In his opening remarks, the keynote speaker at the conference, a Japanese
theologian, asked us to reflect on the speed at which we are living.
"The
context in which most persons live is fast-moving urban life, with its
noise, its hustle and bustle, its dominant impersonal relationships," he
noted.
"People no longer see one another with faces, but as numbers and
replaceable units in productive processes and systems."
After a pause, he
contrasted our speed with God's pace. "Our God," he said, "is a
three-mile-an-hour God."
Leicester Square 11pm from a Series
by Oona Hassim here
That is the speed at which humans walk. That is
the speed at which Jesus wended his way through Galilee -- touching the
ill, chatting with widows, pausing in marketplaces to observe children at
play, plucking grain in the fields on a sabbath day.
"The sabbath was made
for humankind, and not humankind for the sabbath," he said. "Whoever does
not receive the kingdom of God as a little child will never enter it," he
said. "Which is easier, to say to the paralytic, 'Your sins are forgiven,'
or to say, 'Stand up and take your mat and walk'?" he said.
We were created in the image of a three-mile-an-hour God, and we have been
called to be partners in ministry with a three-mile-an-hour God.
There will
be no growth among us unless we stop running: no increase in understanding,
no growth in faith, no sight for the blind, no help for the poor, no
compassion for the outcast (and, for that matter, no increase in the
numbers of the faithful) -- unless we stop running.
This world on the run needs people who are moving slowly enough to weep
with those who weep and rejoice with those who rejoice;
people who are
moving slowly enough to notice smiles of joy and tears of sorrow;
people
who are moving slowly enough to reach out to those in pain, to comfort
those in suffering, to offer hope to those in despair.
A rabbi asked his students: "When will we know that in God's providence
darkness has turned to day?"
"When at a great distance you can tell the difference between a date palm
and a fig tree?" replied one.
"No," responded the rabbi.
"When at a great distance you can tell the difference between a sheep and
a goat?" replied another.
"No," responded the rabbi.
"Day will have dawned when you look into the eyes of another person and
recognize there your brother or your sister."

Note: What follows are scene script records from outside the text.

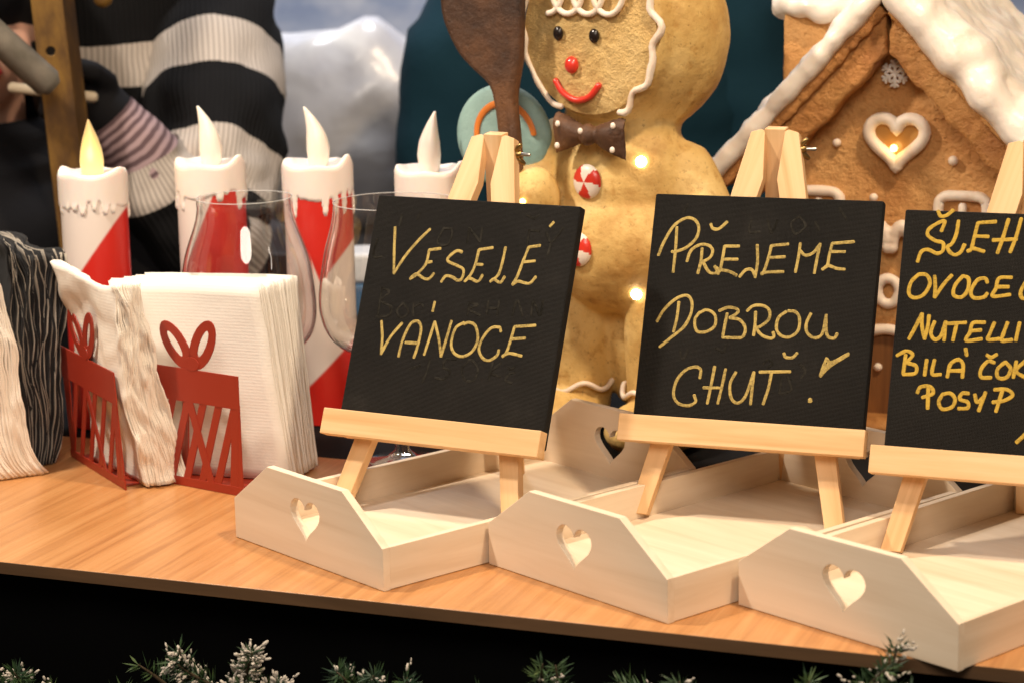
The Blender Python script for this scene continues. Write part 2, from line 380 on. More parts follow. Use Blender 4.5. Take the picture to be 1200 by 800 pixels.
WORDS_MEAL = [[(7.9,140.6),(11.6,152.3),(18.8,166.3),(28.5,173.2),(36.4,172.1),(40.6,165.4),(38.9,156),(31.1,148),(22,144.2),(19.3,144.4)],
[(21.5,165.6),(22.3,145.9),(22.2,126.8)],
[(33.2,136.5),(35.7,145.6),(42.9,151),(50.6,150.8),(54.5,146.4),(52.6,140.4),(46.9,136.8)],
[(45.2,148.2),(45.2,136.7),(43.6,126.8)],
[(46.9,136.8),(52.9,128.6),(57.6,127.4),(60.2,129.2),(57.5,133.5)],
[(76.8,151.2),(64.4,150.7)],
[(64.4,150.7),(63.6,140.9),(62.8,132.4),(61.1,126.9)],
[(64.3,139.5),(76.5,140.1)],
[(57.6,133),(62.1,130.7),(69.9,129.7),(77,126.6)],
[(50.5,169.2),(52.6,165.5),(57.8,165.2),(64.5,171.4)],
[(91.9,153),(93.6,138.8),(92.8,125.6)],
[(92.7,127),(89.2,131.9),(84.2,131.3),(79.6,125.5)],
[(118.1,154.6),(104,152.7)],
[(104,152.7),(102.5,142.5),(99.5,129.8),(97.6,128.5)],
[(103.3,142.6),(116.3,143.9)],
[(97.5,129.2),(104.5,130.5),(116.2,131.4)],
[(128.1,155.7),(127.5,143.6),(126.2,131.5)],
[(127.8,150.3),(133.2,145.8),(139.6,148.3),(144.7,156)],
[(144.7,156),(143.3,144.3),(142,131.2)],
[(172.5,158.8),(154.6,156.7)],
[(154.6,156.7),(153,146.3),(152.2,138),(148.3,134.8)],
[(153.1,149.7),(165.9,150.2)],
[(148.8,134.8),(153,138),(160.6,135.9),(166.9,135.6)],
[(12.6,84.4),(17.6,94.5),(27,104.3),(36.1,107.6),(41,102.4),(41.1,92.3),(36.3,81.1),(26.9,72.1),(17.1,63.2)],
[(29.8,101.9),(29.5,88.3),(27.8,76.4)],
[(48.7,94.3),(45.1,87.4),(47.7,78.3),(55.5,77.9),(62.6,83.3),(61.7,92.5),(54.4,96.3),(48.7,93.5)],
[(65.2,96),(72.1,99.2),(79.8,98.4),(80.9,95.2),(74.6,90.6)],
[(72.2,94.2),(71,83.8),(70.3,74)],
[(74.6,90.6),(83.2,89.4),(88.6,83),(87.1,75.4),(79.6,74.2),(70.3,74)],
[(88.8,97.2),(93.8,101.7),(102.2,102.1),(107.6,98.2),(107.5,90.7),(100.5,84.5),(96.4,83.4)],
[(96,96.8),(96.6,86.8),(96.2,77.1)],
[(97.3,83.5),(102.8,77.9),(109.8,75.5),(113.3,76.9),(112.3,80.9)],
[(121.8,98.4),(115.7,92.8),(114.9,83.6),(119.6,78),(127.1,77.6),(133.2,83.7),(133.1,93.7),(129.3,98.4),(123.4,99)],
[(142.3,97.8),(139.3,89),(140.8,81.7),(147,77.9),(153.2,81.5),(155.1,96.5)],
[(155.1,97.3),(156.2,85),(158.4,79.3),(163.4,78.4),(165.5,82.5)],
[(54.3,39.3),(54.4,46),(49.9,48.3),(41.7,45.3),(34.9,36.5),(33.2,24.7),(37.7,17.4),(46.4,15.8),(52.6,19.2),(50.9,25)],
[(66,49.7),(64.6,35),(62.8,18.6)],
[(75.4,48.1),(73.8,33.9),(71.6,19.1)],
[(58.1,31.6),(72,32.1)],
[(84.4,46.1),(80.4,35.9),(82.5,24.5),(88.3,20.7),(94.4,26.9),(99.5,47)],
[(99.5,47),(99.3,32.1),(99.2,20.3)],
[(104.1,47.3),(129.8,49.2)],
[(114.2,47.1),(112.9,34.6),(109.7,20.9)],
[(122.9,64.1),(124.9,60.9),(130.4,60.8),(134.1,64.8)],
[(154.7,47.1),(156.5,54.6),(158.8,62.1)],
[(158.9,61.3),(163,58.7),(176.4,66.7)],
[(154.8,46.8),(161.4,54.9),(176.4,66)],
[(156.6,49.7),(160.4,56.9),(165.1,59.2)],
[(147.6,26.7),(148.9,26.7)],
[(147.5,27.8),(149.3,25.8)],
[(147.7,25.4),(148.8,27.9)]]
GHOST_MEAL = [[(106.8,54.1),(109.8,57.6),(114.2,55.4),(110.5,51)],
[(122.7,45.1),(122.5,30.3)],
[(127.7,45.4),(132,34.2),(122.5,30.3)],
[(136.6,55.9),(142,51.2),(139.3,44.5)],
[(34.8,61.6),(38.3,53.4),(41.7,62)],
[(65.3,65),(72.4,62.1),(73.4,68.8)],
[(85.1,173.9),(84.4,163.7),(92.8,164)],
[(98.6,174.4),(103,163.6),(107,174.7)],
[(125.1,178.7),(130.9,170.5),(123.2,163.5),(119,171.8),(125.1,178.7)],
[(138.9,174.2),(142.8,167.6)],
[(157.7,186.6),(165.1,176.8)],
[(29,185.5),(26.2,178.6)]]
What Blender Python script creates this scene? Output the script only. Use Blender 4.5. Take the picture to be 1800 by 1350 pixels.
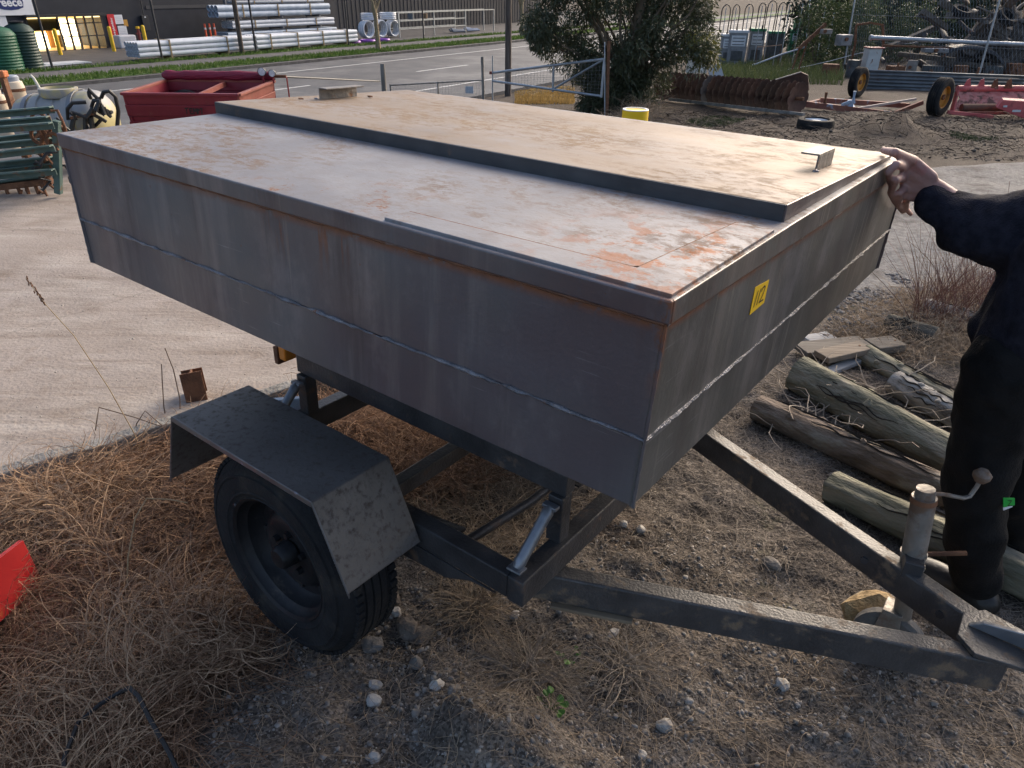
import bpy, bmesh, math, random
import numpy as np
from mathutils import Vector, Matrix, Euler

for _o in list(bpy.data.objects):
    bpy.data.objects.remove(_o, do_unlink=True)
scene = bpy.context.scene
COL = scene.collection
PI = math.pi

# ------------------------------------------------------------------ camera
CAM_H = 1.65
F_PX = 1263.63            # focal length in pixels of the 1800 px wide photograph
PITCH = math.radians(29.13)
ROLL = math.radians(-0.58)
_c, _s = math.cos(PITCH), math.sin(PITCH)
_fwd = Vector((0, _c, -_s)); _r0 = Vector((1, 0, 0)); _d0 = Vector((0, -_s, -_c))
_right = _r0 * math.cos(ROLL) + _d0 * math.sin(ROLL)
_down = -_r0 * math.sin(ROLL) + _d0 * math.cos(ROLL)
cam_data = bpy.data.cameras.new('camera')
cam_data.sensor_fit = 'HORIZONTAL'; cam_data.sensor_width = 36.0
cam_data.lens = F_PX / 1800.0 * 36.0
cam_data.clip_start = 0.02; cam_data.clip_end = 2000.0
cam = bpy.data.objects.new('camera', cam_data); COL.objects.link(cam)
_m = Matrix((_right, -_down, -_fwd)).transposed().to_4x4()
_m.translation = Vector((0, 0, CAM_H))
cam.matrix_world = _m
scene.camera = cam

# ------------------------------------------------------------------ sky, sun, exposure
SUN_EL = math.radians(27.0)
SUN_AZ = math.radians(38.0)      # clockwise from +Y, towards +X: behind the yard, to the right
world = bpy.data.worlds.new('World'); scene.world = world; world.use_nodes = True
_nt = world.node_tree; _nt.nodes.clear()
_sky = _nt.nodes.new('ShaderNodeTexSky'); _sky.sky_type = 'NISHITA'; _sky.sun_disc = False
_sky.sun_elevation = SUN_EL; _sky.sun_rotation = SUN_AZ
_sky.air_density = 0.8; _sky.dust_density = 4.0; _sky.ozone_density = 0.5
_bg = _nt.nodes.new('ShaderNodeBackground'); _bg.inputs['Strength'].default_value = 0.15
_wo = _nt.nodes.new('ShaderNodeOutputWorld')
_nt.links.new(_sky.outputs[0], _bg.inputs['Color']); _nt.links.new(_bg.outputs[0], _wo.inputs['Surface'])
sun_data = bpy.data.lights.new('sun', 'SUN'); sun_data.energy = 1.2; sun_data.angle = math.radians(40)
sun_data.color = (1.0, 0.88, 0.75)
sun = bpy.data.objects.new('sun', sun_data); COL.objects.link(sun)
_sd = Vector((math.sin(SUN_AZ) * math.cos(SUN_EL), math.cos(SUN_AZ) * math.cos(SUN_EL), math.sin(SUN_EL)))
sun.rotation_euler = _sd.to_track_quat('Z', 'Y').to_euler(); sun.location = _sd * 40
scene.view_settings.view_transform = 'Standard'; scene.view_settings.look = 'None'
scene.view_settings.exposure = 0.97; scene.view_settings.gamma = 1.0
scene.view_settings.use_curve_mapping = False
scene.render.engine = 'CYCLES'
scene.cycles.use_denoising = True; scene.cycles.use_adaptive_sampling = True; scene.cycles.adaptive_threshold = 0.02
scene.cycles.max_bounces = 5; scene.cycles.diffuse_bounces = 2; scene.cycles.glossy_bounces = 2; scene.cycles.transmission_bounces = 4
scene.cycles.caustics_reflective = False; scene.cycles.caustics_refractive = False

# ------------------------------------------------------------------ where a pixel of the photograph meets the place
def _ray(px, py):
    return _right * (px - 900) + _down * (py - 675) + _fwd * F_PX
def plane_hit(px, py, z):
    r = _ray(px, py); t = (z - CAM_H) / r.z
    return Vector((0, 0, CAM_H)) + r * t
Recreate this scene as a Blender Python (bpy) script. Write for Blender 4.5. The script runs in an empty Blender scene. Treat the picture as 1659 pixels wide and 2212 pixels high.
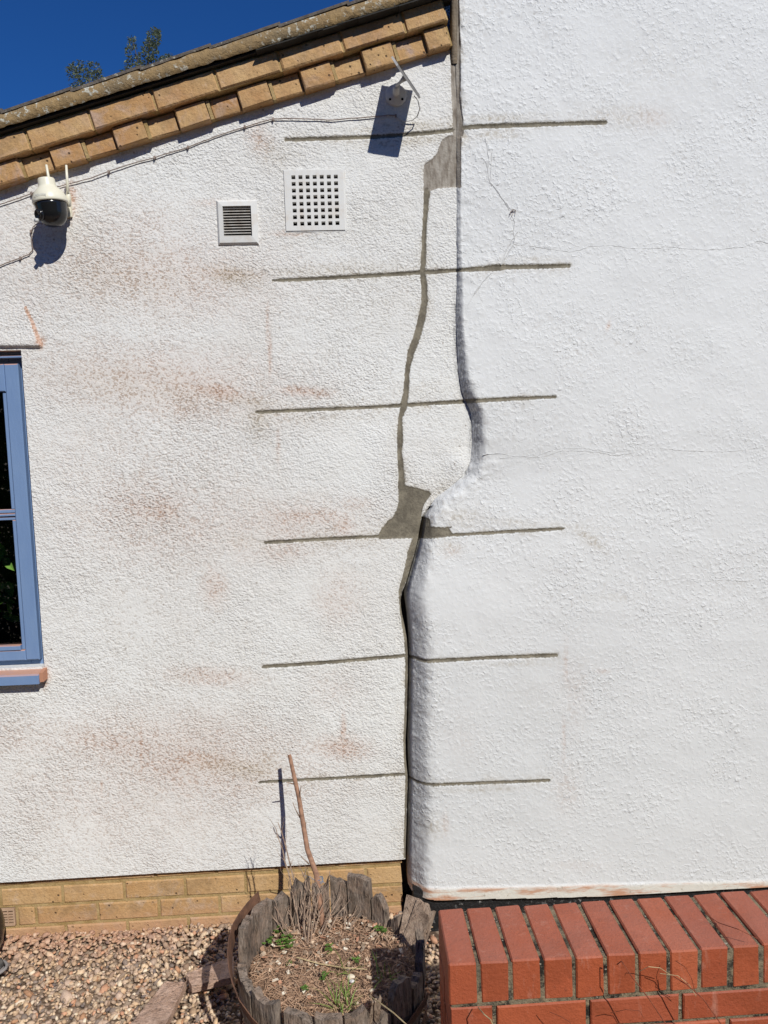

"You are the salt of the earth . . . the light of the world," said Jesus.
You and I have inherited all of the past and are beginning points for all
of the future.
You and I have been empowered to unmask the illusion of
living by doing, of serving by running, and to rekindle in human hearts the
life-giving image of a three-mile-an-hour God.
When will we know that darkness has turned to day?
When, beyond the blur of persons in motion, we begin to see each other's faces.